Instructions for the task:
Without the pictures, return all of the material exactly as written.

§ §

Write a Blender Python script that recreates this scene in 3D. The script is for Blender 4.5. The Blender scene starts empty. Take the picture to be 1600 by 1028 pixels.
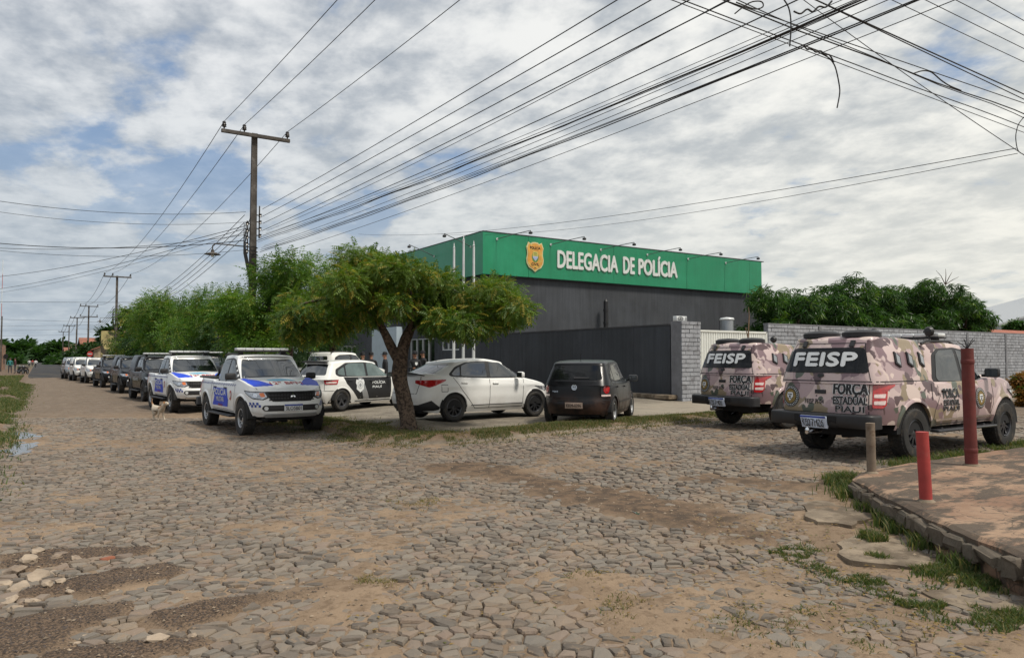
import bpy, bmesh, math, random
import numpy as np
from mathutils import Vector, Matrix, Euler
from mathutils.geometry import tessellate_polygon
random.seed(7); rng = np.random.default_rng(7)
S = bpy.context.scene
C = S.collection
R = math.radians
PI = math.pi
# ------------------------------------------------------------ camera
CAMZ = 1.6; FPX = 1147.0; YAW = math.atan(740/1147); PIT = math.atan(48/1147)
cd = bpy.data.cameras.new('camera'); cam = bpy.data.objects.new('camera', cd); C.objects.link(cam)
cam.location = (0, 0, CAMZ); cam.rotation_euler = (R(90)+PIT, 0, -YAW)
cd.sensor_width = 36; cd.lens = FPX/1600*36; cd.clip_start = .05; cd.clip_end = 6000
S.camera = cam
S.view_settings.view_transform = 'Standard'; S.view_settings.look = 'None'
S.view_settings.gamma = 1; S.view_settings.use_curve_mapping = False
S.view_settings.exposure = 1.2
# ------------------------------------------------------------ world
W = bpy.data.worlds.new('World'); S.world = W; W.use_nodes = True
nt = W.node_tree; nt.nodes.clear()
def N(nt, t, **k):
    n = nt.nodes.new(t)
    for a, b in k.items():
        if a.startswith('i_'): n.inputs[a[2:].replace('_', ' ')].default_value = b
        else: setattr(n, a, b)
    return n
def mth(nt, op, a, b=None, c=None, clamp=False):
    n = nt.nodes.new('ShaderNodeMath'); n.operation = op; n.use_clamp = clamp
    for i, v in enumerate((a, b, c)):
        if v is None: continue
        if isinstance(v, (int, float)): n.inputs[i].default_value = v
        else: nt.links.new(v, n.inputs[i])
    return n.outputs[0]
def mixc(nt, f, a, b, mode='MIX'):
    n = nt.nodes.new('ShaderNodeMix'); n.data_type = 'RGBA'; n.blend_type = mode
    for i, v in ((0, f), (6, a), (7, b)):
        if isinstance(v, (int, float)): n.inputs[i].default_value = v
        elif isinstance(v, tuple): n.inputs[i].default_value = v if len(v) == 4 else (*v, 1)
        else: nt.links.new(v, n.inputs[i])
    return n.outputs[2]
def mrange(nt, v, a, b, c=0., d=1., smooth=True):
    n = nt.nodes.new('ShaderNodeMapRange'); n.interpolation_type = 'SMOOTHSTEP' if smooth else 'LINEAR'
    nt.links.new(v, n.inputs[0])
    for i, x in enumerate((a, b, c, d)): n.inputs[i+1].default_value = x
    return n.outputs[0]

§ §

Answer to this task:
Write a Blender Python script that recreates this scene in 3D. The script is for Blender 4.5. The Blender scene starts empty. Take the picture to be 1600 by 1028 pixels.
import bpy, bmesh, math, random
import numpy as np
from mathutils import Vector, Matrix, Euler
from mathutils.geometry import tessellate_polygon
random.seed(7); rng = np.random.default_rng(7)
S = bpy.context.scene
C = S.collection
R = math.radians
PI = math.pi
# ------------------------------------------------------------ camera
CAMZ = 1.6; FPX = 1147.0; YAW = math.atan(740/1147); PIT = math.atan(48/1147)
cd = bpy.data.cameras.new('camera'); cam = bpy.data.objects.new('camera', cd); C.objects.link(cam)
cam.location = (0, 0, CAMZ); cam.rotation_euler = (R(90)+PIT, 0, -YAW)
cd.sensor_width = 36; cd.lens = FPX/1600*36; cd.clip_start = .05; cd.clip_end = 6000
S.camera = cam
S.view_settings.view_transform = 'Standard'; S.view_settings.look = 'None'
S.view_settings.gamma = 1; S.view_settings.use_curve_mapping = False
S.view_settings.exposure = 1.2
# ------------------------------------------------------------ world
W = bpy.data.worlds.new('World'); S.world = W; W.use_nodes = True
nt = W.node_tree; nt.nodes.clear()
def N(nt, t, **k):
    n = nt.nodes.new(t)
    for a, b in k.items():
        if a.startswith('i_'): n.inputs[a[2:].replace('_', ' ')].default_value = b
        else: setattr(n, a, b)
    return n
def mth(nt, op, a, b=None, c=None, clamp=False):
    n = nt.nodes.new('ShaderNodeMath'); n.operation = op; n.use_clamp = clamp
    for i, v in enumerate((a, b, c)):
        if v is None: continue
        if isinstance(v, (int, float)): n.inputs[i].default_value = v
        else: nt.links.new(v, n.inputs[i])
    return n.outputs[0]
def mixc(nt, f, a, b, mode='MIX'):
    n = nt.nodes.new('ShaderNodeMix'); n.data_type = 'RGBA'; n.blend_type = mode
    for i, v in ((0, f), (6, a), (7, b)):
        if isinstance(v, (int, float)): n.inputs[i].default_value = v
        elif isinstance(v, tuple): n.inputs[i].default_value = v if len(v) == 4 else (*v, 1)
        else: nt.links.new(v, n.inputs[i])
    return n.outputs[2]
def mrange(nt, v, a, b, c=0., d=1., smooth=True):
    n = nt.nodes.new('ShaderNodeMapRange'); n.interpolation_type = 'SMOOTHSTEP' if smooth else 'LINEAR'
    nt.links.new(v, n.inputs[0])
    for i, x in enumerate((a, b, c, d)): n.inputs[i+1].default_value = x
    return n.outputs[0]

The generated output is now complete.